You can feel that extra weight when exiting corners, hunkering down harder under power, and in the lower-frequency lope of its secondary ride. Before sign-off, however, Tesla is likely to fit a rear anti-roll bar to check the extra weight of those batteries.
That said, this ‘95-per cent-there’ prototype proves startlingly fast over one of Lotus’s cross-country proving roads. At full throttle it accrues speed as though shot from a giant catapult. Maximum torque (about 195lb ft) is developed at zero rpm. That means its strongest work is done from a standstill, especially as first gear is good for 65mph. But it’s still knocking out more than 150lb ft as you pass 9500rpm, and if you keep the throttle pinned, it’ll go to 13,500, at which point it sounds like the Millenium Falcon just before it jumps to hyperspace. The acceleration is unrelenting and eerily consistent – like a turbo that’s permanently on boost. There really is no way of preparing for it.
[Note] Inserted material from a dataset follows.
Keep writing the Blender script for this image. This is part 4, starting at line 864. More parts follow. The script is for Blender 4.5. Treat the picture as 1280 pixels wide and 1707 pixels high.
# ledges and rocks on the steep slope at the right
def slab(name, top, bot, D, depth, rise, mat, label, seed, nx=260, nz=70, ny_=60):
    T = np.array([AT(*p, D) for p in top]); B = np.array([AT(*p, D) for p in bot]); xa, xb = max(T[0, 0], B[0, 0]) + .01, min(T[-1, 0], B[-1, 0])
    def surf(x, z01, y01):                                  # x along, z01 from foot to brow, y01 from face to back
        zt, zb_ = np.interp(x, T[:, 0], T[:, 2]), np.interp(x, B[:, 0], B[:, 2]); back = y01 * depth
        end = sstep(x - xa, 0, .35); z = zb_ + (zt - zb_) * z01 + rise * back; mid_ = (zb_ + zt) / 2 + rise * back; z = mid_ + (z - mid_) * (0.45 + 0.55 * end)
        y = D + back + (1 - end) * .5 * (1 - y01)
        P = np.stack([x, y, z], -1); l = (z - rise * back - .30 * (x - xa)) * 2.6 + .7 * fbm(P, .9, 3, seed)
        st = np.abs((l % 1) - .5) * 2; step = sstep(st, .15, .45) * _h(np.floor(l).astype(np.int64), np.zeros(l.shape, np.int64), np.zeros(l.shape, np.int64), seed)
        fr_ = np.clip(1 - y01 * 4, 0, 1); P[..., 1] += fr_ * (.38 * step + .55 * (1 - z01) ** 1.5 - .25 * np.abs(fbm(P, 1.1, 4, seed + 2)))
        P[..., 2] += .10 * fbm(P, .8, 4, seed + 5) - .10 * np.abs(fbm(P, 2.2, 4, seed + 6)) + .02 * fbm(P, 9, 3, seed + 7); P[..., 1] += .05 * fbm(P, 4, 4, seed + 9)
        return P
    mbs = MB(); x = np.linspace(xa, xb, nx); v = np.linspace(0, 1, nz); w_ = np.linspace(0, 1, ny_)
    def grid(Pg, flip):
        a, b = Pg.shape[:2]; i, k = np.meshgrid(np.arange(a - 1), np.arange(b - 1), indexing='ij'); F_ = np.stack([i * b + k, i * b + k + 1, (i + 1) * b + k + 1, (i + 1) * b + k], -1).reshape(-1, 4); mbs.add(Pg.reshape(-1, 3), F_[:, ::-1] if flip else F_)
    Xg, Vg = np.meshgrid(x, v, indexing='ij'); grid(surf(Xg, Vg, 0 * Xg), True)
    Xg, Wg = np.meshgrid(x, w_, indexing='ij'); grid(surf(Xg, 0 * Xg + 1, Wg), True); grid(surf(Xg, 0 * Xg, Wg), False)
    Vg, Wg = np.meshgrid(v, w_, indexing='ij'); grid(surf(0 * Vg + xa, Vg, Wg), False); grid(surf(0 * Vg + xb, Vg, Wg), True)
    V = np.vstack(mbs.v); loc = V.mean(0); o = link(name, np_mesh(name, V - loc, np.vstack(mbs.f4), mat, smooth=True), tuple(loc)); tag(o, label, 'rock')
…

Should I buy one? If you live in US, if you like the idea of an environmentally sound sportster, and if you can afford the £53,000 asking price, we’d say so.
That sounds like a lot of money, but you’d be getting a car that’s faster to 60mph than an £80k BMW M6, and which you’d never have to take to a petrol pump. Tesla reckons the Roadster will easily go 200 miles between 3.5-hour charges when touring, or 250 miles around town, when regenerative ‘engine braking’ is factored in. And if you sign its package deal on solar panels for the roof of your house, you really will own a zero-emissions sports car.
Unfortunately, you will have wait until 2008 for an available build slot. And the best we in the UK can hope for is the end of the decade. By then the platform of this car will be 14 years old – but it will still be the most futuristic thing you’ve ever driven.